Weddings are an even bigger affair in villages where traditional values hold greater sway. Hundreds of people are invited – the whole village must be included – but men and women are entertained separately, which, in effect, doubles the cost. Parents save hard for their sons’ weddings. New clothes will be required for all family members, sheep and cows will be kept and then slaughtered especially for the occasion and gold jewellery will be bought in advance for the bride. The bride’s family, on the other hand, has few responsibilities. They are respected if they don’t ask for money for their daughter, but it is a common practice to receive a large sum of money, which some Afghan women see as a show of respect for the new in-laws. Sometimes the amount is so large that the groom’s family has to borrow the money from relatives and can remain in debt for years.
Weddings are generally celebrated in a similar way throughout Afghanistan but there are some regional differences, and working on Afghan Woman’s Hour helped me discover the roots of some of these traditions.
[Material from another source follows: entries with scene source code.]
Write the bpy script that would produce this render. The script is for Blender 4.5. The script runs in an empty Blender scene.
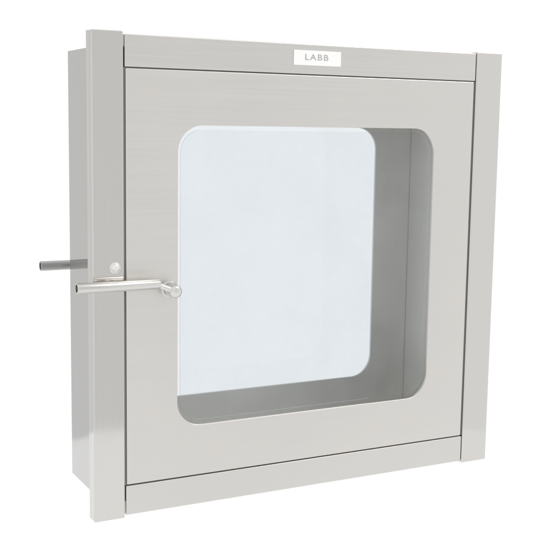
import bpy, bmesh, math
from mathutils import Vector, Matrix

scene = bpy.context.scene
COL = scene.collection
S = 0.6                                   # metres per unit: the cabinet is 0.6 m tall

# ------------------------------------------------------------------ camera
cam_pos = Vector((-0.66188, -2.05224, 0.81879)) * S
YAW, PITCH, ROLL, FOC = -0.485917, -0.134109, 0.015119, 1.946488
f = Vector((-math.sin(YAW) * math.cos(PITCH), math.cos(YAW) * math.cos(PITCH), math.sin(PITCH)))
r = Vector((math.cos(YAW), math.sin(YAW), 0))
u = r.cross(f)
r2 = r * math.cos(ROLL) + u * math.sin(ROLL)
u2 = -r * math.sin(ROLL) + u * math.cos(ROLL)
cd = bpy.data.cameras.new("camera")
cam = bpy.data.objects.new("camera", cd)
COL.objects.link(cam)
cam.matrix_world = Matrix(((r2.x, u2.x, -f.x, cam_pos.x), (r2.y, u2.y, -f.y, cam_pos.y),
                           (r2.z, u2.z, -f.z, cam_pos.z), (0, 0, 0, 1)))
cd.sensor_width = 36
cd.lens = 36 * FOC
cd.clip_start, cd.clip_end = 0.01, 200
scene.camera = cam

# ------------------------------------------------------------------ world: white studio, greyer on the camera's side
world = bpy.data.worlds.new("World")
scene.world = world
world.use_nodes = True
wt = world.node_tree
wt.nodes.clear()


def wmath(op, a, b=None, clamp=False):
    n = wt.nodes.new('ShaderNodeMath')
    n.operation = op
    n.use_clamp = clamp
    for i, v in enumerate((a, b)):
        if v is None:
            continue
        if isinstance(v, (int, float)):
            n.inputs[i].default_value = v
        else:
            wt.links.new(v, n.inputs[i])
    return n.outputs[0]


def wramp(v, a, b, lo=0.0, hi=1.0):
    n = wt.nodes.new('ShaderNodeMapRange')
    n.interpolation_type = 'SMOOTHSTEP'
    wt.links.new(v, n.inputs['Value'])
    for k, q in zip(('From Min', 'From Max', 'To Min', 'To Max'), (a, b, lo, hi)):
        n.inputs[k].default_value = q
    return n.outputs[0]


R = math.radians
tc = wt.nodes.new('ShaderNodeTexCoord')
sx = wt.nodes.new('ShaderNodeSeparateXYZ')
wt.links.new(tc.outputs['Generated'], sx.inputs[0])
az = wmath('ARCTAN2', sx.outputs[0], sx.outputs[1])          # 0 = behind the cabinet, + to its right
el = wmath('ARCSINE', sx.outputs[2])
WHITE, ROOM, DARK, LEFT = 1.05, 0.97, 0.81, 0.78
back = wmath('MULTIPLY', wramp(az, R(-12), R(-2)), wramp(az, R(75), R(95), 1, 0))
table = wramp(el, R(-16.08), R(-16.24))                        # the white table sweep the cabinet is shot on
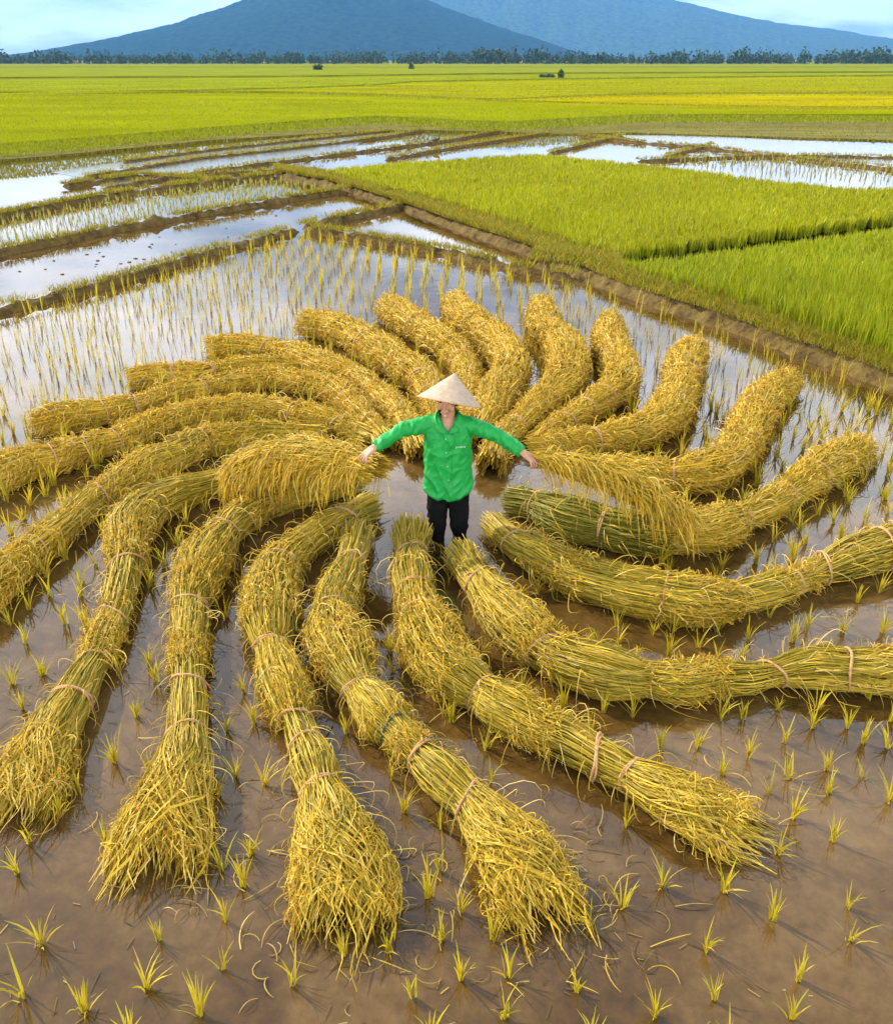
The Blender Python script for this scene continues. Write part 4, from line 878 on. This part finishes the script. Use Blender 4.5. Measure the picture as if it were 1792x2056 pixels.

Every day at work I’d be sent new material from across Afghanistan. I learnt that there are many similar customs amongst Pashtuns, Hazaras, Uzbeks and Tajiks. At the same time, I found that in some regions there are families who won’t accept any money for their daughters and will celebrate the wedding in a far simpler style. The reporters and I decided to make a series of special programmes about the wedding customs of people around Afghanistan. Why, for example, did brides in the north wear white clothes, while in the south Pashtun areas they wear red?